▽

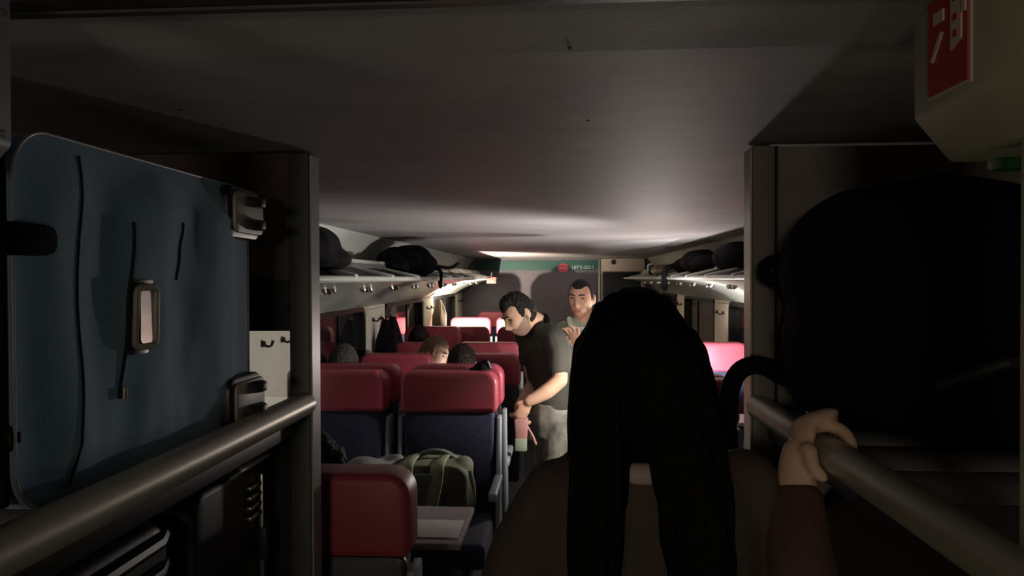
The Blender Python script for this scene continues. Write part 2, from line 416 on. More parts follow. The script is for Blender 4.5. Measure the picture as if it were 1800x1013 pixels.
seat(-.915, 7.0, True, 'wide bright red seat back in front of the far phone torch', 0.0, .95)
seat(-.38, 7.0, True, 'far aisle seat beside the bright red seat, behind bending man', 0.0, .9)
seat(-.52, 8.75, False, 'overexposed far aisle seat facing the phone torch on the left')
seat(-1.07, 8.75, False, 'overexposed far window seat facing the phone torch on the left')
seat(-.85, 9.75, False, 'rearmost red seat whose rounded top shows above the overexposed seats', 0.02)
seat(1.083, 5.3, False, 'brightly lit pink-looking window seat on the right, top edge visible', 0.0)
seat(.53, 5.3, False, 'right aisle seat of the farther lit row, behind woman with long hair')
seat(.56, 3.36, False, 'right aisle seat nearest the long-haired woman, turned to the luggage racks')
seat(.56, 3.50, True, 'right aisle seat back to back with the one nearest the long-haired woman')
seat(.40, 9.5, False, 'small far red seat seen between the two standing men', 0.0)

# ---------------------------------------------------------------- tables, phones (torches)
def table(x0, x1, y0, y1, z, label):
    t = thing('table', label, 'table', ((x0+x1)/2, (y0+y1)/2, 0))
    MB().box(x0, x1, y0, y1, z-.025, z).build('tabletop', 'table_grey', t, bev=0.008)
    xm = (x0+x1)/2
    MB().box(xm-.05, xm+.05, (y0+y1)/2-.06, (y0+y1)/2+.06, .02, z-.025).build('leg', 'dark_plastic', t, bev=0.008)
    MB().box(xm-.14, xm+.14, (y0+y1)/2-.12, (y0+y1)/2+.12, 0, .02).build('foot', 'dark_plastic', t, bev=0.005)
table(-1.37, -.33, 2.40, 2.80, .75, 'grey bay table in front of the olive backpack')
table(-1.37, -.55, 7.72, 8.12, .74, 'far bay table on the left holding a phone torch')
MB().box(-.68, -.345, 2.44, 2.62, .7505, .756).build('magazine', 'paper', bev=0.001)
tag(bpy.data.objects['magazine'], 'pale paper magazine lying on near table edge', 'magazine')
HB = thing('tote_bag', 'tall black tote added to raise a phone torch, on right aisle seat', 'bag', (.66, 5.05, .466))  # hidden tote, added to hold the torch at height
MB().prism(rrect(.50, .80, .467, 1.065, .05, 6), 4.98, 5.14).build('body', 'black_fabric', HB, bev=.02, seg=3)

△
▽

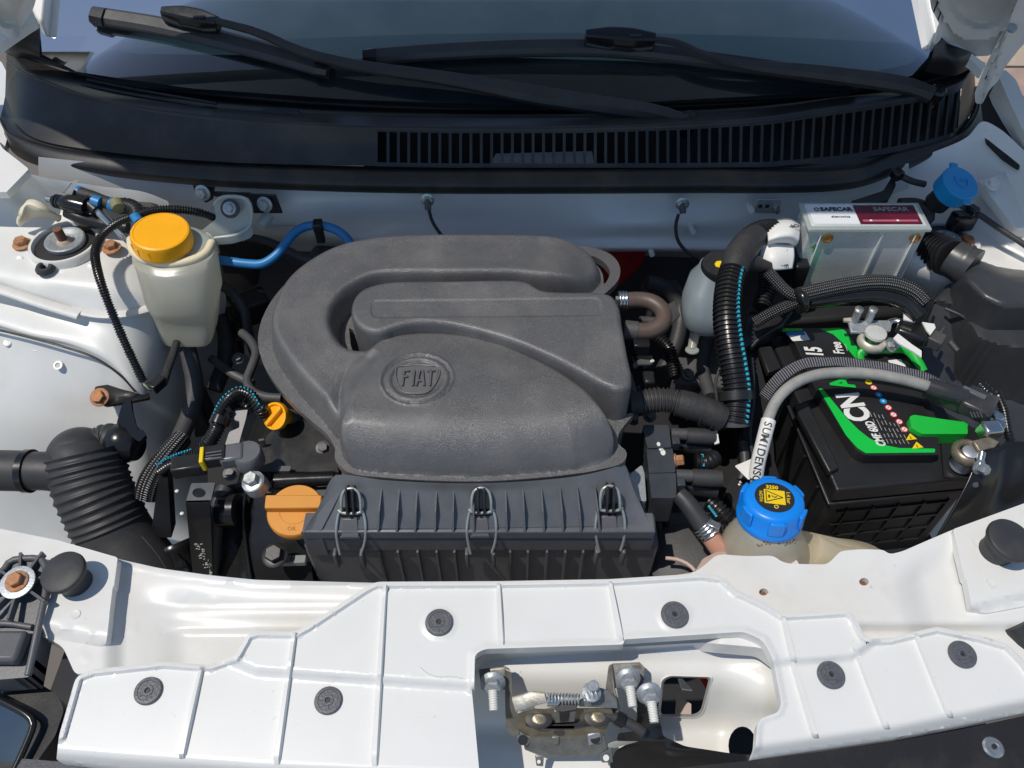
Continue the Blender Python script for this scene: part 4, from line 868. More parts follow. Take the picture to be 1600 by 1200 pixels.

△
▽

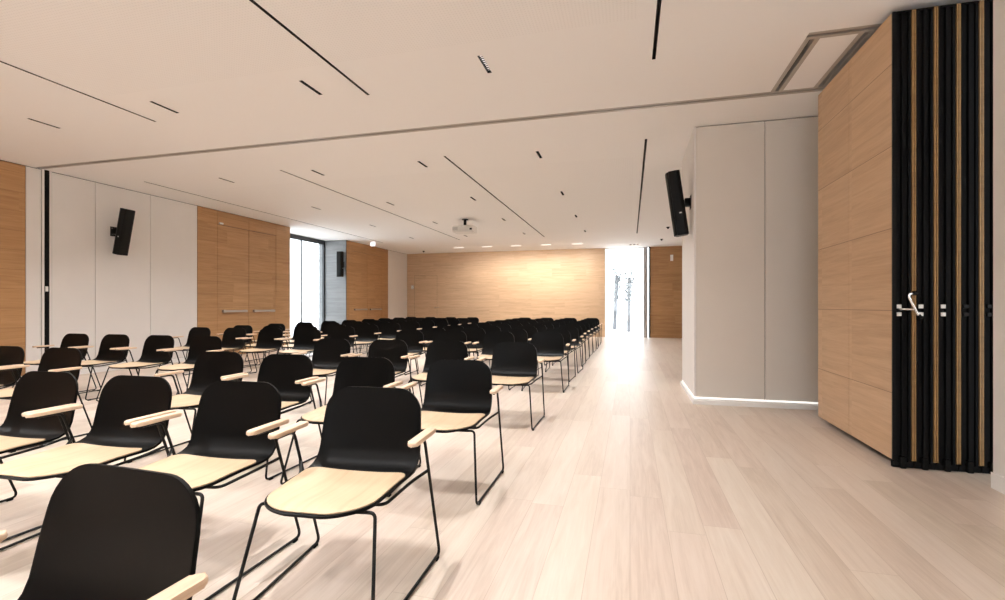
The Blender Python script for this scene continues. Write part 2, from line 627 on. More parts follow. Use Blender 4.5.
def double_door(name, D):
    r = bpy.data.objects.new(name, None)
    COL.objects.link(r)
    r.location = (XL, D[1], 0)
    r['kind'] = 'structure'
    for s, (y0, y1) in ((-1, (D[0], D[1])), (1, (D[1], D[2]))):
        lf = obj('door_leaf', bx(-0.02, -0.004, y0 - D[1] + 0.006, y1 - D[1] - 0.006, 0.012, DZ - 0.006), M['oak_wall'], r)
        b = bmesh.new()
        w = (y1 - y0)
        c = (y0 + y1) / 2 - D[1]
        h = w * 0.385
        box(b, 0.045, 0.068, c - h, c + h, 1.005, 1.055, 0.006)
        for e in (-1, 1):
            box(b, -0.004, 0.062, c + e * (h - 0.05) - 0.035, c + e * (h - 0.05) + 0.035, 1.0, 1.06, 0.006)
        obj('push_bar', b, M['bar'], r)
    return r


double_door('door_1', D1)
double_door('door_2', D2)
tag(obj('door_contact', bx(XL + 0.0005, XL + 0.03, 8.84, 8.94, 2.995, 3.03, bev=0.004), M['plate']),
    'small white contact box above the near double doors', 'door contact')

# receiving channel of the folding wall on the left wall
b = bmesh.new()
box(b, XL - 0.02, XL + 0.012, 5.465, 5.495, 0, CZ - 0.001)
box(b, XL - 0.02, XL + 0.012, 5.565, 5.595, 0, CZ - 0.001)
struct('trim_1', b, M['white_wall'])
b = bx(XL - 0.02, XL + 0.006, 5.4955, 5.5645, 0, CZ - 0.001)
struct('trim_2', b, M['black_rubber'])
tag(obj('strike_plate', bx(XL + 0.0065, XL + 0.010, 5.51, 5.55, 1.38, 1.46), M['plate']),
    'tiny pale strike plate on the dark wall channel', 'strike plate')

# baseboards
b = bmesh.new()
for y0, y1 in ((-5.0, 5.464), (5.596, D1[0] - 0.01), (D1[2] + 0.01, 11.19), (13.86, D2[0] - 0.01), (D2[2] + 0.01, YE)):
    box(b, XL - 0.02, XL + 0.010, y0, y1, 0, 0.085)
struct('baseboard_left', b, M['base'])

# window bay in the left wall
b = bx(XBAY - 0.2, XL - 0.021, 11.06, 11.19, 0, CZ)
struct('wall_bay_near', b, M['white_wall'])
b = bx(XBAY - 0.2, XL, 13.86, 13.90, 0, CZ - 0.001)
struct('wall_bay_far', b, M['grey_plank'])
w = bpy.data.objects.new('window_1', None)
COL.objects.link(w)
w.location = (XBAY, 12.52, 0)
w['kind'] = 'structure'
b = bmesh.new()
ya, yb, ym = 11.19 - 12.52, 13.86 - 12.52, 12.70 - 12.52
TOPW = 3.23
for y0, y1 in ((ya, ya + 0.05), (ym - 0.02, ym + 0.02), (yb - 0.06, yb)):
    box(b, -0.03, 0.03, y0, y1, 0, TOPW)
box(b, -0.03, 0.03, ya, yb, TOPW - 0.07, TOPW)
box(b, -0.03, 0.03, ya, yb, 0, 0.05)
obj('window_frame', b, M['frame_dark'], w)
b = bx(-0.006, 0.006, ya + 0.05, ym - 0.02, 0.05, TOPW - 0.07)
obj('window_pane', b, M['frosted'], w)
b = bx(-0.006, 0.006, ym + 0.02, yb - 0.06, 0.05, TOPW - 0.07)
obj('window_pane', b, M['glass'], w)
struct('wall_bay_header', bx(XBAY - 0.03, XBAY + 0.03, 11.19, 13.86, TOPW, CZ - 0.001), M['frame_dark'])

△

= Task to carry out =
Of the lines above, how many include the word "continues"? Reply with the number only.

= Correct output =
2